Ora, vogliamo ben sperare che sia bassissima la percentuale delle istanze per le quali il “verdetto emanato”, sempre dal “bancario” di turno, sarà “istanza non idonea”“istanza non accettata”“istanza sospesa” o, peggio, “istanza non ammessa per superamento del plafond”, nonostante la Garanzia dello Stato per importi fino ad € 25.000 sia fissata al 100% e con tassi d’interesse prossimo allo zero. Nel frattempo, il tempo passa….e gli imprenditori attendono. Fiduciosi? Il dubbio che lo siano ci assale. Disperati? Esasperati? Qui abbiamo una quasi certezza. Non si può vivere ancora in un mondo smart con la elefantiaca lentezza dei tempi di Napoleone, autore primigenìo della “burocrazia” come strumento di gestione e amministrazione della cosa pubblica. La domanda è tanto istintiva, quanto addirittura ìlare: se la modulistica è stata emanata dagli organi istituzionali superiori, perché le banche fanno “orecchio da mercante” e vessano gli imprenditori?

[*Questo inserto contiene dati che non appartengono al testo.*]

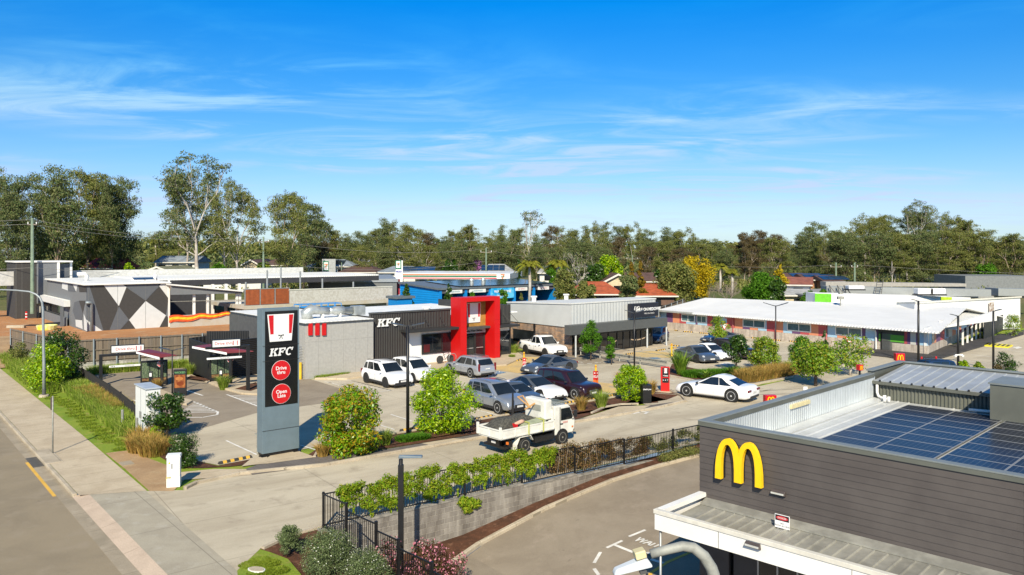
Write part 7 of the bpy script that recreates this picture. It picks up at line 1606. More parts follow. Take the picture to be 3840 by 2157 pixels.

Ci sentiamo di concludere affermando che, quantunque la nostra classe politica voglia sforzarsi nel produrre norme di rapida applicabilità, non riuscirà nell’intento fino a quando il sistema bancario resterà legato ai formalismi, ai cavilli burocratici e lontano anni luce dalla tanto acclarata dematerializzazione.